The philosophy of Nigerian content was borne out of necessity. This arose because of the fact that there were some gaps. “Gaps with regards to what we can do in-country against what was obtainable in the industry”, Adelana said, “You cannot effectively enforce compliance when these gaps still exist. The focus is more on development now.”

According to a 10‐year Transformation Roadmap developed by the NCDMB (2017 – 2027), the Board seeks to be a catalyst for industrialisation of the Nigerian oil and gas industry and its linkage sectors through technical capacity development, compliance and enforcement, enabling business environment, organisational capability and sectorial and regional market linkage.

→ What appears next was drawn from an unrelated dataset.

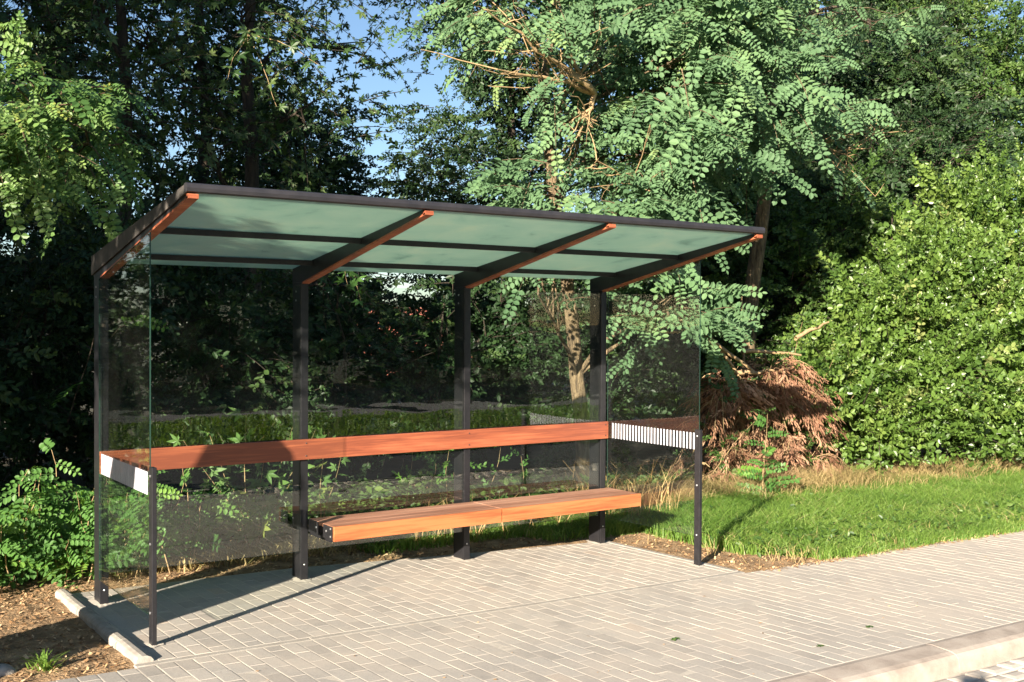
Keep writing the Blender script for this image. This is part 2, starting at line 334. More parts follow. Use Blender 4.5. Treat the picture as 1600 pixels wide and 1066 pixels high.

However, companies and operators who play in the oil and gas upstream sector are also seeking more clarity in the definition of some terms and sections of the Act. Particularly in light of the fact that it “enacted before government started talking about ease of doing business” Linus Okeke, partner and leader, Forensic and Integrity Services at Ernst & Young, Nigeria said.

Non-review of the law has generated some level of confusion. A company that provides aviation services to offshore oil rigs has found itself in a situation where the implementation of provisions of sector 104; sub-section 2 of the Act is making it pay more for aviation fuel than its competition.

The sub-section of 104 states: (2) “The sum of one percent of contract awarded to any operator, contractor, subcontractor, alliance partner or any other entity involved in any project, operation, activity or transaction in the Nigeria oil and gas industry shall be deducted at source and paid into the Fund.”

The Fund here refers to the Nigerian Content Development Fund, which was established for purposes of funding the implementation of Nigerian content development in the Nigeria oil and gas industry.